TASK INSTRUCTIONS:
Leave out the pictures and repeat exactly the lines between the one containing "Model this scene" and the one containing "R = math.radians", inclusive.

DATA ENTRIES:
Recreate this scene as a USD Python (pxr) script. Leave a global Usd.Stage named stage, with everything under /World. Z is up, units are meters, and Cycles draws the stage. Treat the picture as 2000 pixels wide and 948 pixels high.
* * *
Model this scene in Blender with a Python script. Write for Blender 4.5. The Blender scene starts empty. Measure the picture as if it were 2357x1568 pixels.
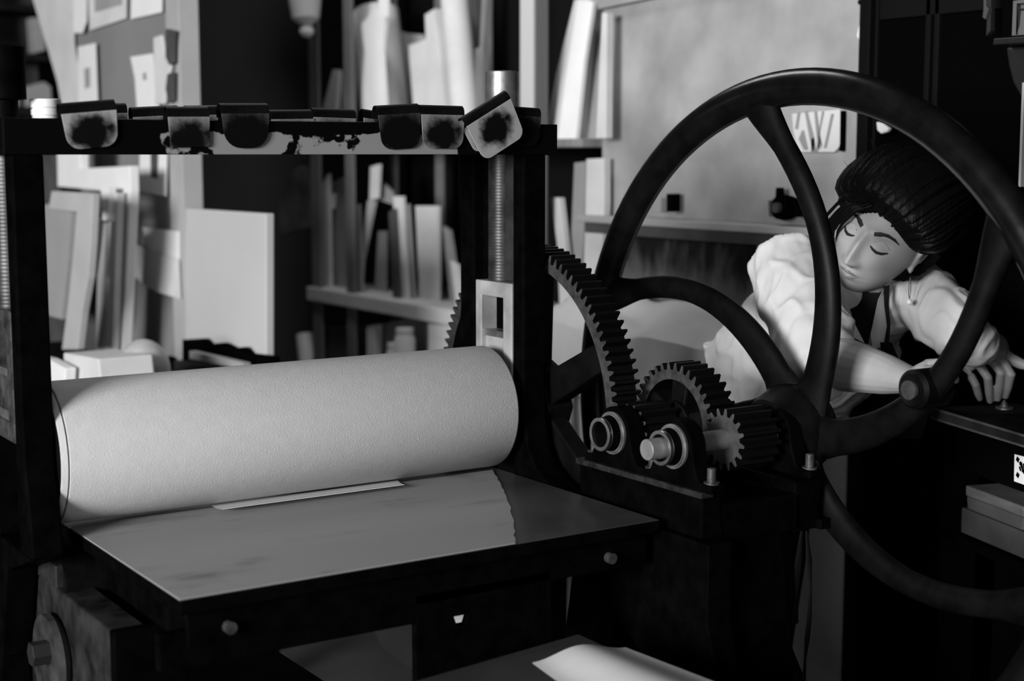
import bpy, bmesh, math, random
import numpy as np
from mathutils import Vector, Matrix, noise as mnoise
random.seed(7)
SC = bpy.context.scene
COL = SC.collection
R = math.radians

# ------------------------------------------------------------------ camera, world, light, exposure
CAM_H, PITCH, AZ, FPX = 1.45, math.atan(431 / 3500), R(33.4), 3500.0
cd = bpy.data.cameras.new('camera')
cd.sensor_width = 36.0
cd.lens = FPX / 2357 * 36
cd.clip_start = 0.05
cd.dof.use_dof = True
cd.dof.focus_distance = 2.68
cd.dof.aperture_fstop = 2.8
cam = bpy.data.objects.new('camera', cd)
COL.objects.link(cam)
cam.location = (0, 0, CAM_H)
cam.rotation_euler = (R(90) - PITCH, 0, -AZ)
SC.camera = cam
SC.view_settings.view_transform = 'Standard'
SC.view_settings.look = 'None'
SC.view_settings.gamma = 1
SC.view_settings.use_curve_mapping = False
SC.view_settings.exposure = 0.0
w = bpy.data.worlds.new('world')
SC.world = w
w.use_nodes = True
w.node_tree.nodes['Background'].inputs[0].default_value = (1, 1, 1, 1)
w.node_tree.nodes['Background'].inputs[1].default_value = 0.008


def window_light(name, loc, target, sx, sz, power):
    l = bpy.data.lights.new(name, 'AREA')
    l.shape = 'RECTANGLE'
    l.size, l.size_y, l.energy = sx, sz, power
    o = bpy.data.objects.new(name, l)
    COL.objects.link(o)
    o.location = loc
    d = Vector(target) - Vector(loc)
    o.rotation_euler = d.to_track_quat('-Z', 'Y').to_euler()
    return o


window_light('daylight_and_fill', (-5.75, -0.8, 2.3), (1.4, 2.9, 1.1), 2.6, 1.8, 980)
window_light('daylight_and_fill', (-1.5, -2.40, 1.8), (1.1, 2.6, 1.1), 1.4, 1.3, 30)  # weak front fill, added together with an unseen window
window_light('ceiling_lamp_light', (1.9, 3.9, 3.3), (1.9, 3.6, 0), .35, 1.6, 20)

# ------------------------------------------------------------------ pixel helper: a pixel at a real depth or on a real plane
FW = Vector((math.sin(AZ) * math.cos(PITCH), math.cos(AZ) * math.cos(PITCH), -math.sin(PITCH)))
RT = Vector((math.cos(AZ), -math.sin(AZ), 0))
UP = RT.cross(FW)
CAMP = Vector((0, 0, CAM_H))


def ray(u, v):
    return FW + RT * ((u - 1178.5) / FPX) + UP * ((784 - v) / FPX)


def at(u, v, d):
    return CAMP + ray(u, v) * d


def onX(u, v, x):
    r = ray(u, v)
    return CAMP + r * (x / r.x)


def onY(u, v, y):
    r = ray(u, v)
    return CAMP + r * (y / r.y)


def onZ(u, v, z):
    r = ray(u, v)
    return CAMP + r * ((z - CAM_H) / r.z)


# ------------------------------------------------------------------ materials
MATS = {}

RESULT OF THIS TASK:
Model this scene in Blender with a Python script. Write for Blender 4.5. The Blender scene starts empty. Measure the picture as if it were 2357x1568 pixels.
import bpy, bmesh, math, random
import numpy as np
from mathutils import Vector, Matrix, noise as mnoise
random.seed(7)
SC = bpy.context.scene
COL = SC.collection
R = math.radians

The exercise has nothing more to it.